As mentioned previously, while on this holiday I scanned and catalogued dad’s 35mm slides. Amongst them were some of Apollo Bay and the Great Ocean Road. These slides provide a bit of a glimpse into an Apollo Bay and surrounding area that existed more than half a century ago, providing a historical contrast with the photos I’ve shared of Apollo bay elsewhere in this post.

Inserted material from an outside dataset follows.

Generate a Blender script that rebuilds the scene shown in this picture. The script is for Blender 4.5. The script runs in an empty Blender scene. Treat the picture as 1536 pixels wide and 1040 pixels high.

The slide above which show the Great Ocean Road on the side of a hill high above the ocean show scenes more or less like it is today, with the exception of a few extra barriers to on the side of the road to stop cars going over the edge into the ocean below.

2 Comments

  • Sandy

    You two seem to go on holidays a lot. – half your luck…..Your holiday to Apollo Bay was a walk down memory lane for me and Andy. Dad & Mum took us camping quite a few times to Apollo Bay and Elayne & myself walked to Paradise and back, boy was I tired after that walk. We also did walks along the beach to Skenes Creek which was always lovely. Dad & Mum liked Apollo Bay very much as they went there a few times with Pa & Nan Oliver after they were married. Nan Oliver loved crayfish so when we went on holiday Mum always bought her back a frozen crayfish. I always wanted to live there and have a holiday home but it didn’t eventuate. I just loved the Silo art at Colbinabin – the art work is super. Port Campbell is another favourite place of mine, not too good for swimming though as the currents can be quite dangerous. Andrea & I tried looking for a new home at Port Campbell but there is very little on the market at this time. So we bought a nice 3 year old home in Koroit about 11 kms from Warrnambool. We hope to move 22 Nov is every thing works out. Bye for now Luv Sandy

  • Mum

    Hi James,
    Sandy’s comment brought back memories. She sure has such a good vivid memory.
    Your photos are so sharp and clear. I enjoyed the trip back down Memory’s Lane through your eyes.